Mr. Bernanke: Have Some Guts, Stop Raising Rates
Fed Chairman Bernanke’s handling of the press has been anything but stellar since taking office. Hopefully he does a better job at handling the economy. He started off by confiding in the very ambitious Maria Bartiromo, assuming his comments were off the record, she rushed off to the studio and announced to the world that they were best friends and she would be the self-appointed mouth piece of the Fed.
However, if the Fed chairman wants to get back in good graces with the investment community, his best chance is to do what he says: make decisions that are data dependent and forward thinking. Do not base policy changes on rear-view-mirror data.
Employment
Recent economic data suggests the economy is slowing down. The employment data for May was simply awful.

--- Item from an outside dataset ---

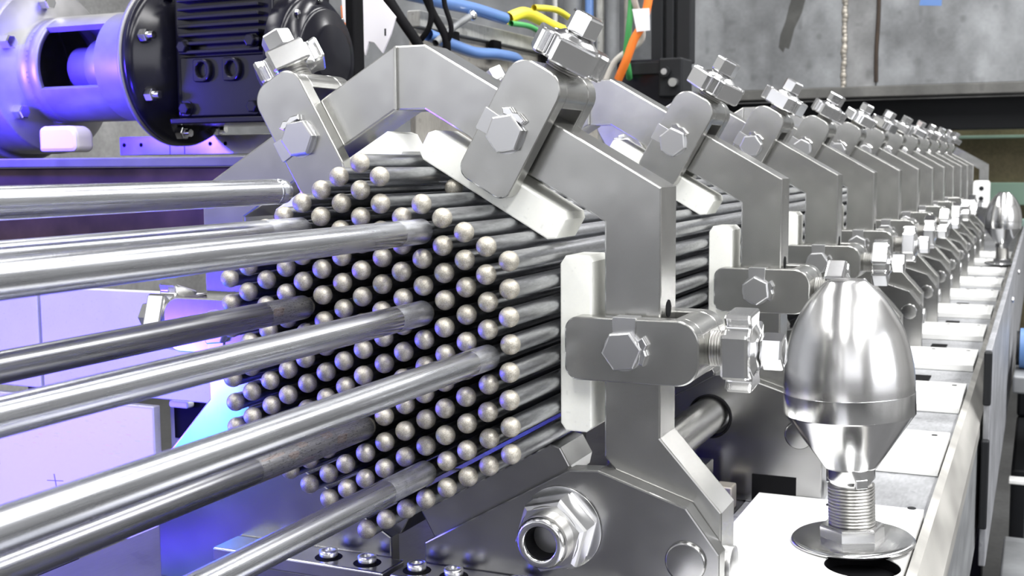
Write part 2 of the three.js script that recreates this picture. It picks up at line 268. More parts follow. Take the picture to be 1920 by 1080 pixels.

The economy created 75,000 jobs in the month, down from a few hundred thousand per month earlier in the year.
In addition, wage growth is virtually non-existent, with wages increasing $0.01 per hour in the month. That’s right, if you work a 40 hour week, the average Joe and Jane got an increase of $0.40 for the week. I don’t believe this covers the $20 increase in his or her gas bill. Take out a little extra for FICA, local taxes, some Fed taxes and now you are really living. The chart below clearly shows that real consumer spending has rolled over. The chart actually supports a view that the Fed should start lowering rates.
Housing Pricing Are Coming Down
The following chart paints a very clear picture: the supply and demand for housing is becoming increasingly imbalanced which is leading to a meaningful drop in prices. The chart shows the increase in the number of homes that are for sale, it clearly shows a big increase in inventory. As one would expect, this is leading to a nice decline in prices.
What Is The Fed Waiting For?
With employment growth now anemic, wage growth a joke and the house bubble now letting out a good amount of air, what is the Fed waiting for before it stops the increases?
Some suggest that the true measure of inflation and too much liquidity is the price of gold. However, even that is now coming down.
The substance of what Bernanki says after cutting through his inexperience at communicating publicly is pretty good. After the last FOMC meeting, he suggested that it might be the end of the rate increases, since Fed policy’s impact can often lag. However, after gold started rallying, he panicked and started second guessing his comments.
If the new Fed chairman sticks to his initial instincts and the data, the Fed should be done for quite a while. From looking at the two charts above, along with a lot of other data, the Fed should be ready to lower rates by October. However, does Mr. Bernanke have the confidence to do this and not wait for the data to become much worse before he stops raising rates? From the recent drop in stock prices, the market is saying he does not have that confidence and will continue raising rates.